Essen. In einem offenen Brief wirft Essens Oberbürgermeister Reinhard Paß dem Espo mangelnden Sparwillen vor. Dort fühlt man sich zu Unrecht angegriffen: Der OB sei inhaltlich nicht auf der Höhe.

Mit einem offenen Brief hat Oberbürgermeister Reinhard Paß auf die Kritik des Essener Sportbundes (Espo) an den Sparvorschlägen der Gemeindeprüfungsanstalt NRW reagiert (GPA). Auch ihn erfüllten die Ergebnisse des von der GPA vorgelegten Gutachtens nicht mit Begeisterung, schreibt der OB und fährt im folgenden Satz schweres Geschütz auf: Aber alles in Bausch und Bogen abzulehnen, sei „verantwortungslos und ein Affront“ gegenüber der Bezirksregierung. Denn diese erwarte, dass sich die Stadt differenziert mit den Sparvorschlägen auseinandersetzt.

"Den Finger in die Wunde gelegt"

Für den Essener Sportbund ist das ein Schlag ins Gesicht. Auch wenn der Oberbürgermeister die Interessenvertretung der Sportvereine nicht ausdrücklich als Adressaten seines Schreibens benennt, fühlt sich Espo-Geschäftsführer Wolfgang Rohrberg sehr wohl angesprochen. Die Kritik weist er weit von sich: „Dass wir etwas in Bausch und Bogen abgelehnt haben sollen, kann ich nicht nachvollziehen. Wir haben lediglich den Finger in die Wunde gelegt.“ Der offene Brief zeuge davon, dass der OB sich inhaltlich nicht mit dem Gutachten beschäftigt habe.

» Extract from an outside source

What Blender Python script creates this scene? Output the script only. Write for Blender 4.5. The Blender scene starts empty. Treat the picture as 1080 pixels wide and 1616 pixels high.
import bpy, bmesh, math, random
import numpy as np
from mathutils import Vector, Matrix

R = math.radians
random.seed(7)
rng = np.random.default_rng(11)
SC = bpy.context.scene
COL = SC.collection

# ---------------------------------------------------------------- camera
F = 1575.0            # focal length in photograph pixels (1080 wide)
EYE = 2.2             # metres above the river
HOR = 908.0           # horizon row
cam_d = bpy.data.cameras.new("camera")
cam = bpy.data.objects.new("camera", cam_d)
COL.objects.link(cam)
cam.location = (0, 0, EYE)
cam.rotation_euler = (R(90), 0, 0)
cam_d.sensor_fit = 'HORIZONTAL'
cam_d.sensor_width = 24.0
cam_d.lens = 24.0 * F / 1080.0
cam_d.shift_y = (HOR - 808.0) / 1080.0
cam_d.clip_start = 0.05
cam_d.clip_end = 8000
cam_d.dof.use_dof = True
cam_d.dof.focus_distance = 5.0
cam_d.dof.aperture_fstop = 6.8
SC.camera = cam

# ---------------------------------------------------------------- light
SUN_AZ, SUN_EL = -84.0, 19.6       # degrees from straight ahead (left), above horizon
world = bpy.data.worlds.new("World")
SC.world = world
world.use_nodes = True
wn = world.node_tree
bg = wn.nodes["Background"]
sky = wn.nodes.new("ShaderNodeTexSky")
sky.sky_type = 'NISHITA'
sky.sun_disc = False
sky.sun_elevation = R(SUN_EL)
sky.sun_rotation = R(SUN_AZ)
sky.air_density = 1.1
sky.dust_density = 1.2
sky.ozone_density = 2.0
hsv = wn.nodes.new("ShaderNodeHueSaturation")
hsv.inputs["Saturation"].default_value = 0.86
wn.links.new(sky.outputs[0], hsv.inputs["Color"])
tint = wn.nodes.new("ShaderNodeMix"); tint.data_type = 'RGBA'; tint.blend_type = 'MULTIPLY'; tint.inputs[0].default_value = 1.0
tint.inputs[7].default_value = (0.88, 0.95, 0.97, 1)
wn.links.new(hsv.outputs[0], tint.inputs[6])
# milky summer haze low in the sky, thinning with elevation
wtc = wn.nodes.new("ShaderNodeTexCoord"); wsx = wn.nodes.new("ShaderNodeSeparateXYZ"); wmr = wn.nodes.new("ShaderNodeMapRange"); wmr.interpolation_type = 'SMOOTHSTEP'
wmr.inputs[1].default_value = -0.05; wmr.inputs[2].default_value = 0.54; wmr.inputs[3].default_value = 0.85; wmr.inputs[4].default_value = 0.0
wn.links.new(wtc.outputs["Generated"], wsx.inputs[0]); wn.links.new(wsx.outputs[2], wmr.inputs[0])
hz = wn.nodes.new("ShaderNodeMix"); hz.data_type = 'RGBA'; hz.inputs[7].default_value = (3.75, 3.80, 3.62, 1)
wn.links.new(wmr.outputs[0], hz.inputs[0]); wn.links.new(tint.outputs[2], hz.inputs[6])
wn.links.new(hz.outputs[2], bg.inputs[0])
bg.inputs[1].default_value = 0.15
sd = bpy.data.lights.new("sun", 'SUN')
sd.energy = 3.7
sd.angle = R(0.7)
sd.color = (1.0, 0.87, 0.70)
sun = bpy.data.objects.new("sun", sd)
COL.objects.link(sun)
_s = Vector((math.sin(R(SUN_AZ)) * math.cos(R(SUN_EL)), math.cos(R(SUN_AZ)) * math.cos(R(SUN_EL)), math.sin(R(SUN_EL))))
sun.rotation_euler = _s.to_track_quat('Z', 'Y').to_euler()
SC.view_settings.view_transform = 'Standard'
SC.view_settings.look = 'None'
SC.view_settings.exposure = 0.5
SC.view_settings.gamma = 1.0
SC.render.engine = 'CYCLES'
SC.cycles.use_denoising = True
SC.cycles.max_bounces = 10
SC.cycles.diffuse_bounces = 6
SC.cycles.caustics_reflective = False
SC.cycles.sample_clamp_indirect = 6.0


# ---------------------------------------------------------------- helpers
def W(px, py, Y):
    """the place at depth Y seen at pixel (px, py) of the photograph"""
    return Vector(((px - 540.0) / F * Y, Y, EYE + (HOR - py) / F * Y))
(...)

Wie berichtet, kommt die von der Gemeindeprüfungsanstalt beauftragte Unternehmensberatung Rödl & Partner zu dem Schluss, dass sich die finanziellen Aufwendungen für den Essener Sport um 4,2 Millionen Euro pro Jahr reduzieren ließen. Der Espo wirft den Gutachtern allerdings handwerkliche Fehler vor. Besonders umstritten ist deren Empfehlung, die Nutzungsgebühren für städtische Sportanlagen zu erhöhen. Den Vorschlag, das Grugabad zu schließen, hat die Politik bereits zurückgewiesen. Die vermeintlich einzusparende Summe bleibt für die Bezirksregierung gleichwohl gesetzt, betont der OB; die Gemeindeprüfungsanstalt habe unmissverständlich deutlich gemacht, dass das Geld – wenn nicht im Sport – anderswo eingespart werden müsse.

Investitionen in die Sportlandschaft liegen auf Eis

Paß erinnert daran, dass Essen jedes Jahr 90 Millionen aus dem Stärkungspakt des Landes erhält und der Haushalt der Stadt noch nicht genehmigt ist. Damit lägen vom Rat beschlossene Mittel für Investitionen in die Sportlandschaft in Höhe von drei Millionen Euro ebenso auf Eis wie der Zuschuss für den Etat der Sport- und Bäderbetriebe in Höhe von 3,3 Millionen Euro. Die Bezirksregierung habe gewisse Zweifel am Sparwillen des Stadtrates, schreibt Paß und mutmaßt, dafür dürfte auch der Umgang mit den Vorschlägen der GPA gesorgt haben, seien diese doch bereits grundsätzlich abgelehnt worden, bevor das Gutachten überhaupt vorgelegen habe. Auch diesen Vorwurf weist Rohrberg für den Sportbund entschieden zurück.

Was der Espo für sich in Anspruch nimmt, soll nun unter Federführung von Sportdezernent Andreas Bomheuer geschehen: Die Sparvorschläge sollen auf ihre Umsetzbarkeit hin geprüft werden – unter Beteiligung der Politik und des Sportbundes wie Paß betont.

Die SPD wertete dies gestern als positiv. Die Grünen ließ der OB hingegen ratlos zurück: Paß wolle sparen, wisse aber nicht wo. Der sportpolitische Sprecher der CDU, Siegfried Brandenburg, nannte das Schreiben des OB gar eine Frechheit: „Statt sich persönlich der Diskussion zu stellen, schreibt er so einen Brief.“ An einer Diskussionsrunde des Espo nahm Paß gestern Abend nicht teil. Als Gastgeber eröffnete er zeitgleich eine Einbürgerungsfeier im Rathaus.